During the design process for our prototype, we've used the information that we've gathered from our personas, user stories and storyboards, to create a prototype that fits our user needs. The focus was to make an interface that was easy to understand and navigate through regardless of technical ability.

Information coherence was a crucial consideration for us to ensure that the controls of the interface accurately reflected and corresponded to their function. We used interface patterns to reduce the learning curve for users and to improve usability and the overall user experience. The thought was for users to quickly be able to internalize our interaction model from using other map based applications. The magnifying glass opens a search bar for entering a destination, the pin centers the map to the user's current location, the car centers the map to the current location of the users car, and the star zooms out the map to show the users saved locations. These icons and concepts match physical items in the real world in accordance with Nielsens heuristics, making their interactions feel intuitive.

The idea of having all these icons directly on the map was an idea that stemmed from the design idea of menulessness, a principle that avoids menus whenever possible and instead presents functionality directly on the interface. The implications of having these icons directly on the interface is potential cognitive overload or increased performance load. And in accordance with Hick's Law, more options mean more complexity, leading to less efficiency. But these icons symbolize functionality that we've found central to our project idea, and compared to similar interfaces our map has far less details and clutter. The options that we had before for the functionality of the icons, was buried in menu-options that seemed even less efficient.

In the bottom of the interface there's the navbar, with two buttons.
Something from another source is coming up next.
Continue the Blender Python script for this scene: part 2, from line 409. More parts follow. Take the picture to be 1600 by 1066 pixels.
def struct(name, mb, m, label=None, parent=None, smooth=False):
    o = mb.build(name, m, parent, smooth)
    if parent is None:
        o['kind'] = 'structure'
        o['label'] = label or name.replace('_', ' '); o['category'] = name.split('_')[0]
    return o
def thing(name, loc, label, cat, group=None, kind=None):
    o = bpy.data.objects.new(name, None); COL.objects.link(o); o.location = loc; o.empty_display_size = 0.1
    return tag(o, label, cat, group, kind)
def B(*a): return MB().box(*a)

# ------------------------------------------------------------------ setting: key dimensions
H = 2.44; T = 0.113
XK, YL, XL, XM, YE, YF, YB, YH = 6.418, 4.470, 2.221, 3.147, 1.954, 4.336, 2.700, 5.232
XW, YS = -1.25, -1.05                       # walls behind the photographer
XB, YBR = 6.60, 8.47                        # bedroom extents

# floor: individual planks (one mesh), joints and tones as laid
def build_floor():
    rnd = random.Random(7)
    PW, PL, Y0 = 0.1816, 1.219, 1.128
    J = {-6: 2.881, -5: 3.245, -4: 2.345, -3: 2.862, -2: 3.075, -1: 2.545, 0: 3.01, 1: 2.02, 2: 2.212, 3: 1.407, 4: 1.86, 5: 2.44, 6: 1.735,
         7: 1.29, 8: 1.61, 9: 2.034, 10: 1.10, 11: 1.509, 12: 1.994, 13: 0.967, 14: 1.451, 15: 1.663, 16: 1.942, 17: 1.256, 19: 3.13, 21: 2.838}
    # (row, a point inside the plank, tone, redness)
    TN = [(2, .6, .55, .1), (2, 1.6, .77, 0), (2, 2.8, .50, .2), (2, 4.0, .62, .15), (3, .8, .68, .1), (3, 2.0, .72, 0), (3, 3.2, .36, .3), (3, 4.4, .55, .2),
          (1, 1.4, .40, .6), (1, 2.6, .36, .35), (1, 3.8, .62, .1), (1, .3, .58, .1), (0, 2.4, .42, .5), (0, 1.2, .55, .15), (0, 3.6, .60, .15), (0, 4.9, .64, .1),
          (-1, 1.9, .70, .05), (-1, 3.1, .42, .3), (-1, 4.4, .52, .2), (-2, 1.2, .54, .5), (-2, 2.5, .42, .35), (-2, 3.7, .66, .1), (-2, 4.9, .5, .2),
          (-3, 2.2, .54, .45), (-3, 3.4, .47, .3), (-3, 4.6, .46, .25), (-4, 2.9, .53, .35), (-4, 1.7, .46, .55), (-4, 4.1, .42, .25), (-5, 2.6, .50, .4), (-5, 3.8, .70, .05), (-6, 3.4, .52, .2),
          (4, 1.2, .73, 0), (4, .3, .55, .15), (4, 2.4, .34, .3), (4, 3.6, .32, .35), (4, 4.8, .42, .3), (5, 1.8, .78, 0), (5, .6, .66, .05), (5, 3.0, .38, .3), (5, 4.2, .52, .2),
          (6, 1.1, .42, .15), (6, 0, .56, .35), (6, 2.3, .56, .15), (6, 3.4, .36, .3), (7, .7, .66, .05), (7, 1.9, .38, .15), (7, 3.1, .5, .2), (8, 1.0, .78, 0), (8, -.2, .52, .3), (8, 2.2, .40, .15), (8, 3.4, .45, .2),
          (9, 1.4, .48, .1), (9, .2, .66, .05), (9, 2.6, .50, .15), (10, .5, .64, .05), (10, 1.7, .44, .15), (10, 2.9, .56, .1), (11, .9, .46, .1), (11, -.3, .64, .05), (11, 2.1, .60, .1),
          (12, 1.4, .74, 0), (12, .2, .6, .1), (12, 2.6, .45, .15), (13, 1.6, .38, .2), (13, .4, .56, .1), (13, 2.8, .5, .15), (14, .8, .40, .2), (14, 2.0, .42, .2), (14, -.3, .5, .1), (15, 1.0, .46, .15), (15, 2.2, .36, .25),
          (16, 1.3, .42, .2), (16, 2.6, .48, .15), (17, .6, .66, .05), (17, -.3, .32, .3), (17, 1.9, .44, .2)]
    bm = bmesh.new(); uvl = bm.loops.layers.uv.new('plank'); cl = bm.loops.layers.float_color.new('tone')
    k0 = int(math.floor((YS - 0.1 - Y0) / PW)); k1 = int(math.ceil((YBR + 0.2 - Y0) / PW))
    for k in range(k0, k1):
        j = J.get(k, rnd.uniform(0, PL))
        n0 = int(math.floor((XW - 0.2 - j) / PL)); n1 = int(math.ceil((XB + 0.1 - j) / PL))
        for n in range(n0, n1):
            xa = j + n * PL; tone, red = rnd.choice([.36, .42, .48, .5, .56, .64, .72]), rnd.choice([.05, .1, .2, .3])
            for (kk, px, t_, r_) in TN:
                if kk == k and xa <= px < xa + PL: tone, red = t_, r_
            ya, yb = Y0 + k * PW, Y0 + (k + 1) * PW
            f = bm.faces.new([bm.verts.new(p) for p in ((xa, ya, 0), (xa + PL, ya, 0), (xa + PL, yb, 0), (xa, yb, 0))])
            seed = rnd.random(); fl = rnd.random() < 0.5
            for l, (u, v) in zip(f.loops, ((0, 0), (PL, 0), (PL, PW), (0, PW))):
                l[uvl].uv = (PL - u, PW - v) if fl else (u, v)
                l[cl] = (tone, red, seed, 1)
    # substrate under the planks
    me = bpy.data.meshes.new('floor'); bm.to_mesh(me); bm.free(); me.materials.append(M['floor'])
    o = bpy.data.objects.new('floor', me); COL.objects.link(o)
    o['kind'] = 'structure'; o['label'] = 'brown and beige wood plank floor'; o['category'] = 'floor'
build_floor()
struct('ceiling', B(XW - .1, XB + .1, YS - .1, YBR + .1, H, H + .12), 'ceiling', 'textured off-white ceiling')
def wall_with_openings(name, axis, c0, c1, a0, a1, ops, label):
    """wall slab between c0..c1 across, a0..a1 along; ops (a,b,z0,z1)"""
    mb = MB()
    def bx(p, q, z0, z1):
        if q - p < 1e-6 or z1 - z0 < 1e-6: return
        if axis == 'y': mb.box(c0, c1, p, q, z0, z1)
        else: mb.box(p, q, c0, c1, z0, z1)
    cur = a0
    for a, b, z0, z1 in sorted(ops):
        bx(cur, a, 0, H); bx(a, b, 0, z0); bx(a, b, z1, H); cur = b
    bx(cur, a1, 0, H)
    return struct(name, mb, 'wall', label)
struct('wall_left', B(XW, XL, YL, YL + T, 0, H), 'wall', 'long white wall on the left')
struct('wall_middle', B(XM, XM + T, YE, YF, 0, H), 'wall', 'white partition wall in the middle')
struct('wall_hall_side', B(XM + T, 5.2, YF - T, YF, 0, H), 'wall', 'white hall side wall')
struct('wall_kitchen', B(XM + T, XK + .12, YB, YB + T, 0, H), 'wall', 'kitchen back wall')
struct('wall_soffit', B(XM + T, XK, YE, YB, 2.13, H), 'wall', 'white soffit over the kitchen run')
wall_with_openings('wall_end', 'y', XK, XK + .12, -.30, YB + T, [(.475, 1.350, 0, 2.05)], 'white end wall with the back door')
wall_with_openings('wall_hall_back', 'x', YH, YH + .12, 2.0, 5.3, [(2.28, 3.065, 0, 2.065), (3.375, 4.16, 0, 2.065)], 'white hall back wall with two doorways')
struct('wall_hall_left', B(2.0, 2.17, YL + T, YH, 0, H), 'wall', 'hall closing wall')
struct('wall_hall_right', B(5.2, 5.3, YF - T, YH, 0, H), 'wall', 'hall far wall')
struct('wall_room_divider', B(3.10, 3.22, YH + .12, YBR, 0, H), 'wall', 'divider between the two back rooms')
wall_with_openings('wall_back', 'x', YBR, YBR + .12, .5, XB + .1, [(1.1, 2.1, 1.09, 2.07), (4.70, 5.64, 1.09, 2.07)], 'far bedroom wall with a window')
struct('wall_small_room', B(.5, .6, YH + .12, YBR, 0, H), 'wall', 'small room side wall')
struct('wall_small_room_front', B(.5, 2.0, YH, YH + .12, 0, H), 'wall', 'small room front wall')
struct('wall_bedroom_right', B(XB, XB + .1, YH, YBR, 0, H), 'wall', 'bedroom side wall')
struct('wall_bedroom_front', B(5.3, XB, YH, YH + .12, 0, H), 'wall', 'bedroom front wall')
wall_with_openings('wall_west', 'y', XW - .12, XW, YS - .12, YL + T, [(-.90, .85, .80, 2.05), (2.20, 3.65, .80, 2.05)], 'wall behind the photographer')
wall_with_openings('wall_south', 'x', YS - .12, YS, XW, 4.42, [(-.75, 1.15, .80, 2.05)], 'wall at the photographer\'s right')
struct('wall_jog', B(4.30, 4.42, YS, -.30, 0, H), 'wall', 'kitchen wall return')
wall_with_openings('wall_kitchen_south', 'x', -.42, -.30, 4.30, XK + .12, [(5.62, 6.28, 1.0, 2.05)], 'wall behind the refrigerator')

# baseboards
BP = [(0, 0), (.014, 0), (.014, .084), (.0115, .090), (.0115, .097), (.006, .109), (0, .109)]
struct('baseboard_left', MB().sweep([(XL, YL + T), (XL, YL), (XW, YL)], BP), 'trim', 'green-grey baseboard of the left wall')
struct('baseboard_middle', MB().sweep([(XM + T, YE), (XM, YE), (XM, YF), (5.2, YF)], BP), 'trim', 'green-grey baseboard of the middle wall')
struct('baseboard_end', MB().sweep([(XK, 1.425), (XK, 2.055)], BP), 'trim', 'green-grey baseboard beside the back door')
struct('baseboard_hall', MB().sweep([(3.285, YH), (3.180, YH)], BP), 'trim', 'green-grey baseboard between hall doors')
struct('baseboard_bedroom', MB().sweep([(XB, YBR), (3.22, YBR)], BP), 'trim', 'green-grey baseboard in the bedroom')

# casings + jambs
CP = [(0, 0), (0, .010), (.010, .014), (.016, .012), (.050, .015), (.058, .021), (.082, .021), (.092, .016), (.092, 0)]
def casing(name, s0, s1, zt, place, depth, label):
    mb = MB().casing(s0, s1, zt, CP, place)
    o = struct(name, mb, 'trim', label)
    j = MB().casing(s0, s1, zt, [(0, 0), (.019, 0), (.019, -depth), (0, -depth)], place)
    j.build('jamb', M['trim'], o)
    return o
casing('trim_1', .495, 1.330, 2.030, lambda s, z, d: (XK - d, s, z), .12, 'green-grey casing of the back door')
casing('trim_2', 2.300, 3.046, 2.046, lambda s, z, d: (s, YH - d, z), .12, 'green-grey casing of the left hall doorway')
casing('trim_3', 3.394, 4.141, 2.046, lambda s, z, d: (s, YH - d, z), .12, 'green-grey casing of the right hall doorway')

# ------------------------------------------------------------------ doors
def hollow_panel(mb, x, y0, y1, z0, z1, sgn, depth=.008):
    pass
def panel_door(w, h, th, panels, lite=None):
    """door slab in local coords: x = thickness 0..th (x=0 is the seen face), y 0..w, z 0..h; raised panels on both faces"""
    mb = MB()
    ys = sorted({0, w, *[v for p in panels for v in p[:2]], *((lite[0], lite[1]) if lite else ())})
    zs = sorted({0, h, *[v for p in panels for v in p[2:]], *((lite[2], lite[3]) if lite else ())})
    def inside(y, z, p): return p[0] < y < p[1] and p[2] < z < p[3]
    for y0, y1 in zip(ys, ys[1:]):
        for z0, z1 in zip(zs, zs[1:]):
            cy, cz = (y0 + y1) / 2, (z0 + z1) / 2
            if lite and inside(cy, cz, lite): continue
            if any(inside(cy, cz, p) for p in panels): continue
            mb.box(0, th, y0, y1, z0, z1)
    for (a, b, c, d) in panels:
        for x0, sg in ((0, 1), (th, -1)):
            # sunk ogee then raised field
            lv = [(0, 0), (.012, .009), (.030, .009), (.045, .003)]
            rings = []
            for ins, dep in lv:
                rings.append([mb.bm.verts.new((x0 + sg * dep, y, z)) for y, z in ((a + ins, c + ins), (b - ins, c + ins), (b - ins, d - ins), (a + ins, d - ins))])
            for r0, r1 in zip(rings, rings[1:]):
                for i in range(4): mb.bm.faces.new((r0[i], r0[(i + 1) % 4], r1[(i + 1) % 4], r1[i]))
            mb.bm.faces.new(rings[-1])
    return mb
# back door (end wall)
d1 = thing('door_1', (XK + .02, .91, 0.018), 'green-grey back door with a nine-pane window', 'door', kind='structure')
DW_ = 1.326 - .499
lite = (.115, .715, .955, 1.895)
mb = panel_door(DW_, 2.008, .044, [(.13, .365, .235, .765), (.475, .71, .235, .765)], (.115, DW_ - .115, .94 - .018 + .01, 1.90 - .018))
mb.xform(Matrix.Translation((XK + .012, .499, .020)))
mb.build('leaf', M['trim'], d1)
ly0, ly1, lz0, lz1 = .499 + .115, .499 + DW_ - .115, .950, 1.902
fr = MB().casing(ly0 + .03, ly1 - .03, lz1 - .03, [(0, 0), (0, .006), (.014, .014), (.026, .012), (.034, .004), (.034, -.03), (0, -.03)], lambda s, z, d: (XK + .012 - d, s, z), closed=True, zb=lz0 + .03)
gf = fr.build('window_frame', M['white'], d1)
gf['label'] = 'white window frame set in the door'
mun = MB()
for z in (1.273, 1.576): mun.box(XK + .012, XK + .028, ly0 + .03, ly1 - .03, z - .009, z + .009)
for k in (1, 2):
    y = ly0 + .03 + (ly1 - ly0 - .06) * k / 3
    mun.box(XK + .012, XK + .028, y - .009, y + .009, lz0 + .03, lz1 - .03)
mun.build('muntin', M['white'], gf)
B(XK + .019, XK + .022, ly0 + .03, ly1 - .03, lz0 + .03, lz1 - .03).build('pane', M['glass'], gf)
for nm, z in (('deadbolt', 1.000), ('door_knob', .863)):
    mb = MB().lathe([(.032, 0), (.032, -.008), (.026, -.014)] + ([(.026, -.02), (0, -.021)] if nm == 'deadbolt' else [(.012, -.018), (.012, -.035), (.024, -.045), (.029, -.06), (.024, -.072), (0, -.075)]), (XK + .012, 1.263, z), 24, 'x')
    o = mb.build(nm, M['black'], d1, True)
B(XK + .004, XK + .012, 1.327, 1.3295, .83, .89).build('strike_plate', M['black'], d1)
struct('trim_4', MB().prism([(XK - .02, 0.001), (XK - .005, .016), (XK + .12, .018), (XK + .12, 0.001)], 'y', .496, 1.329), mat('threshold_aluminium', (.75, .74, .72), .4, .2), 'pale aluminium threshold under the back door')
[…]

Home, with an icon of a house which takes the user to the home screen (map view), and Settings, with an icon of a cogwheel which takes the user to the settings page. In the beginning of our design process when we were making our individual sketches of the interface, we all had at least four buttons in the navbar. Home, settings, profile and support. The profile page was meant to have a menu for the users vehicles and saved places, where all interactions eventually lead back to the map on the home page. After intense discussions we realised that the functionality of the profile and support pages could be divided between different parts of the interface to minimize cognitive load and clutter. The functionality for saved places and the users vehicles was eventually symbolized by the star and car icons on the map, while the support page was added to the settings page.